National Catholic Register


Divine Irony

BY Mark Shea

April 25-May 8, 2010 Issue | Posted 4/20/10 at 11:00 AM


During the Easter season, which lasts until Pentecost Sunday, it is easy to remember that we tread in a minefield — especially as we recall the Passion. This is as it should be, for a culture that lives in the shadow of the Holocaust feels a twinge of uneasiness when we read in Matthew 27:25: And all the people answered, “His blood be on us and on our children!”

The uneasiness springs from what many people feel sure Matthew was getting at — namely that the Jewish mob called down a curse upon their people and that God heard their “prayer.”

To be sure, many Catholics throughout the history of the Church have embraced this false teaching. But false teaching it remains. As the Catechism tells us in No. 597:

“The historical complexity of Jesus’ trial is apparent in the Gospel accounts. The personal sin of the participants (Judas, the Sanhedrin, Pilate) is known to God alone. Hence we cannot lay responsibility for the trial on the Jews in Jerusalem as a whole, despite the outcry of a manipulated crowd and the global reproaches contained in the apostles’ calls to conversion after Pentecost. Jesus himself, in forgiving them on the cross, and Peter in following suit, both accept ‘the ignorance’ of the Jews of Jerusalem and even of their leaders. Still less can we extend responsibility to other Jews of different times and places, based merely on the crowd’s cry …”

So we know what the passage doesn’t mean. What, though, does it mean? I would submit that it is recorded by Matthew as an example of divine irony.
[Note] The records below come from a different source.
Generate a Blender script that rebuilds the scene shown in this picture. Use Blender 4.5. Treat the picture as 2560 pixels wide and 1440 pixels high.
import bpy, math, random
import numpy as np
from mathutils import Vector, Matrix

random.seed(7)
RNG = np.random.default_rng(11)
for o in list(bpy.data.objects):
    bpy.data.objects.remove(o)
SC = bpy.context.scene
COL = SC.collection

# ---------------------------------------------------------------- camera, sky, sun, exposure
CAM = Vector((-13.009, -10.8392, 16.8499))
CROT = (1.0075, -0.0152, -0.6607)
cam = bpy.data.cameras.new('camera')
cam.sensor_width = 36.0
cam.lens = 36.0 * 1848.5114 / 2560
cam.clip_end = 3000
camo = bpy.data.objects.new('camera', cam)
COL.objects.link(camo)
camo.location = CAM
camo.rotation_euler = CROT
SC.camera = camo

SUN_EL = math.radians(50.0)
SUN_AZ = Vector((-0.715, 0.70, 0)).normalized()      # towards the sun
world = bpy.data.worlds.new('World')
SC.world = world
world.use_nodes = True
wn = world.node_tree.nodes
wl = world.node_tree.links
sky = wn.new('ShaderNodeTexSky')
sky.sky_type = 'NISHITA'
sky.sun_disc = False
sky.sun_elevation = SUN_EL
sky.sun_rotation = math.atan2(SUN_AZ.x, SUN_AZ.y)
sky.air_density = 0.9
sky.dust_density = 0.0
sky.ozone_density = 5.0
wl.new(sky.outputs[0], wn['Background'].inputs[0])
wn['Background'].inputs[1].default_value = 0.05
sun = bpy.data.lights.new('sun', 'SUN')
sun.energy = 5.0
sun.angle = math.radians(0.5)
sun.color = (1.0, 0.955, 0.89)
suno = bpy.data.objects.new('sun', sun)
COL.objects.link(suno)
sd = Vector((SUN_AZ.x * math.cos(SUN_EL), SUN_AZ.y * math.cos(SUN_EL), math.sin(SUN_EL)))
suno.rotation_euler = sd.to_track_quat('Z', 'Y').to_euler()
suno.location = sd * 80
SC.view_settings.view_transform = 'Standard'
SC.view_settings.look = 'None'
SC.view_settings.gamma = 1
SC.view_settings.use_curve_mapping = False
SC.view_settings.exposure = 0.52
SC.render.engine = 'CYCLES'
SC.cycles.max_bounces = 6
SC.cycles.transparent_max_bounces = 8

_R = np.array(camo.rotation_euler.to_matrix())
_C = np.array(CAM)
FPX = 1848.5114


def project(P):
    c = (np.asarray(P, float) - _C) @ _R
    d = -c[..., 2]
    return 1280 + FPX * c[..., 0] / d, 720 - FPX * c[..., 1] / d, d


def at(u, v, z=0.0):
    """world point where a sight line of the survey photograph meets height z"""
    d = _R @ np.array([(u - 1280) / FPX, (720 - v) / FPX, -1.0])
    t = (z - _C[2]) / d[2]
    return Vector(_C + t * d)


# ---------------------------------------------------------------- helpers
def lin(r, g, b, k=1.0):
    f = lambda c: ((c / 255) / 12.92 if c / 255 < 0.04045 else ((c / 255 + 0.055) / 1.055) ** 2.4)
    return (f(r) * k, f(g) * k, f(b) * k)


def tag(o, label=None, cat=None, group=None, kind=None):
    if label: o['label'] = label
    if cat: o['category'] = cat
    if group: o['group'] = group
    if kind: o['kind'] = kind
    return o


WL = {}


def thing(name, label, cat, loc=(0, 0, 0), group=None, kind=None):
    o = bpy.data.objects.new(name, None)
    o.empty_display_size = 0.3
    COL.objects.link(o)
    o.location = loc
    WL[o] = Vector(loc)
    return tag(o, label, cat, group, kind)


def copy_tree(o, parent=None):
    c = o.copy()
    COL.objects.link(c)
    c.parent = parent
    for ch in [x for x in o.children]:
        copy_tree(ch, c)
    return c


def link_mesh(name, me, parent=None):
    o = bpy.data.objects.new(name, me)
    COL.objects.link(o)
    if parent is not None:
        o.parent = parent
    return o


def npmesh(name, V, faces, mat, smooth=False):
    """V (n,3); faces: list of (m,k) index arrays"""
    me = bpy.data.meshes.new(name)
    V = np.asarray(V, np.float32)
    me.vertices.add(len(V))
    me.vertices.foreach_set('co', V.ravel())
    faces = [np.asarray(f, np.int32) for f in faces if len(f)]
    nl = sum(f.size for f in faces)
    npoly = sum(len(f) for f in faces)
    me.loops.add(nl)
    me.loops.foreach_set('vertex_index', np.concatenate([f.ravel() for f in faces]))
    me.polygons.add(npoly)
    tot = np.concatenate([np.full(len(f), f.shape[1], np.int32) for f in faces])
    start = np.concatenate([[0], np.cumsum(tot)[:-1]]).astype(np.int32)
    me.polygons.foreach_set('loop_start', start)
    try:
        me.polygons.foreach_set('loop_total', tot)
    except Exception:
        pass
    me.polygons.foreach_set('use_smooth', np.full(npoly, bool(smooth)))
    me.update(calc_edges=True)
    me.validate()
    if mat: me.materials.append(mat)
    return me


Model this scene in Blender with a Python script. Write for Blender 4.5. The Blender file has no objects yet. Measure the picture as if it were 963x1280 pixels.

Divine irony is a particularly powerful literary device of which the Gospel writers are particularly fond.

Perhaps the most famous example is found in John’s Gospel when the Sanhedrin convenes to plot against Jesus after the raising of Lazarus:

“So the chief priests and the Pharisees gathered the council, and said, ‘What are we to do? For this man performs many signs. If we let him go on thus, every one will believe in him, and the Romans will come and destroy both our holy place and our nation.’ But one of them, Caiaphas, who was high priest that year, said to them, ‘You know nothing at all; you do not understand that it is expedient for you that one man should die for the people, and that the whole nation should not perish …’” (11: 47-50).

John shows that even the enemies of Jesus bear witness to the truth of who he is and what he does. In the same way, the soldiers who plait a crown of thorns wind up, ironically, telling us the truth about Jesus, as does Pilate’s inscription: “Jesus of Nazareth, King of the Jews.”

Again and again, the very enemies of Jesus speak the ironic truth about him — even though they do so in mockery.

It’s the same with the mob at Jerusalem as they call for the blood of Jesus.

For Matthew, recall, is not merely a Jew preaching to Jews that Jesus is the Jewish messiah. He is also a deeply Eucharistic Catholic who knows exactly where the blood of the crucified messiah is to be found: in the cup we drink at each Mass.

And he knows, as well, that the prayer of the Church is, at each and every Mass, Let his blood be on us and on our children!

The mob says, in hatred of Jesus, what we pray in love and gratitude for his sacrifice. And we pray it not just for ourselves, but for our children.